In most national polls, DeSantis is polling a distant second to former President Donald Trump.

Later on in the speech, DeSantis prodded Trump for not showing up to either of the two Republican presidential debates.

“He needs to come and he needs to defend his record,” he said about Trump. 

DeSantis added that he pitched a one-on-one debate with the former president to Fox News commentator Sean Hannity, similar to the debate DeSantis will participate in with California Governor Gavin Newsom in November. 

Along with detailing his feuds with Florida teachers unions, DeSantis also hammered home his extreme views on immigration. 

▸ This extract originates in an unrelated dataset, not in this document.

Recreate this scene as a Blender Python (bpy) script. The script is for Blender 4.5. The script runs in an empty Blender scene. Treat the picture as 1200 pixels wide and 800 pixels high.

“Everyone that has come illegally under Biden, we got to go, they're sending back. That's going to be the first priority. That's probably six or seven million people right there," he said, answering a reporter's question about whether he would, as president, order mass deportations. 

While agreeing with his position on diesel truck regulations and appreciating his support of truckers, Richart Ortega, a facility’s manager at Three Rivers Trucking, and one of the local workers assembled to stand in the background while DeSantis spoke, said he wasn’t as impressed with DeSantis’ foray into immigration policy. 

Ortega said he has family that’s been stuck in the immigration process for some time now. There are good people who are working here, with good records, that are paying taxes who are in similar situations, he said. 

“If not amnesty, people who are working should feel safe,” he said.